Chargés, il y a quelque temps, d’instruire le procès de Bernard Saisset, évêque de Pamiers, accusé de trahison, Jean de Picquigny et Richard Leneveu l’ont assigné pour le mois d’octobre devant la cour du roi. Ils doivent eux-mêmes à cette date se présenter à la cour pour y justifier les conclusions de leur enquête. Quand donc on les sollicite de prévenir par un coup d’autorité les tumultes qu’on redoute, ils annoncent simplement qu’ils vont informer le roi de ce qui se passe, ajoutant, pour modérer les plus vives ardeurs, qu’ils reviendront bientôt avec les instructions qui leur manquent. La nouvelle de leur prochain départ s’étant répandue, les premiers habitans de Carcassonne et d’Albi se concertent et désignent pour les accompagner dans ce voyage les plus considérables ou les plus habiles de leurs concitoyens. Bernard Délicieux conduira l’ambassade. La ville d’Albi sera représentée par Guillaume Fransa, un de ses consuls, par Pierre de Castanet, de famille consulaire, un des parens de l’évêque et son adversaire résolu, par maître Arnauld Garcia et maître Pierre Probi, de Castres. Ces deux derniers sont des jurisconsultes très dévoués à la cause albigeoise et tout à fait brouillés, avec l’inquisition. Un des proches parens de Pierre Probi, Jean Bauderie, est au nombre des emmurés ; la famille Garcia, une des plus riches d’Albi, habite depuis l’année 1252 l’ancien palais des vicomtes, et l’inquisition menace déjà le frère d’Arnauld, Raymond Garcia, dont elle doit confisquer plus tard tous les biens.

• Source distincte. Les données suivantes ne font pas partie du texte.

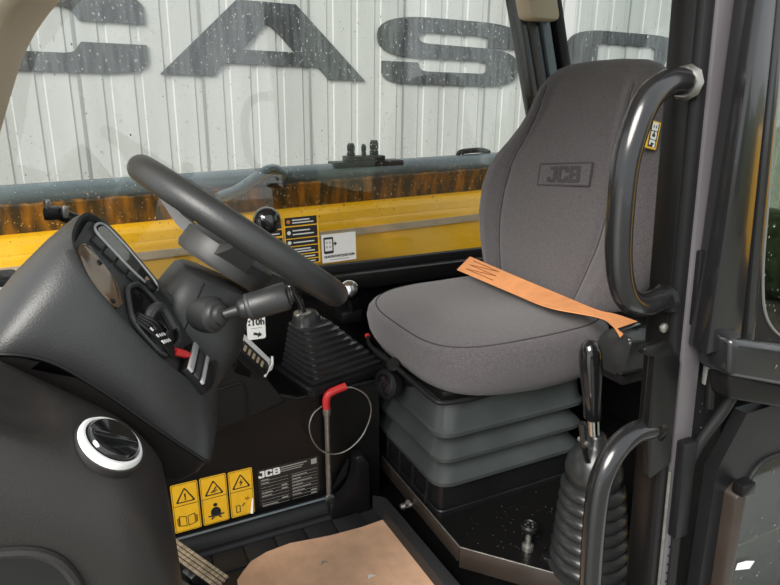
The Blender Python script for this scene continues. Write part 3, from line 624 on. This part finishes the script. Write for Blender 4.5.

Enfin Carcassonne a choisi pour son ambassadeur principal Élie Patrice, homme fier, actif, audacieux, jouissant du plus grand crédit dans le bourg et dans la ville, qu’un chroniqueur dominicain appelle avec plus d’indignation que d’emphase le « petit roi » de Carcassonne[1]. Ainsi, quand les réformateurs seront admis à l’audience du roi et lui raconteront tout ce qu’on reprend dans la conduite des inquisiteurs, ils pourront produire des témoins. À ce grave

  1. « Qui regulus carcassonensis videbatur. » Bern. Guidonis, dans le Recueil des Historiens de France, t. XXI, p. 743.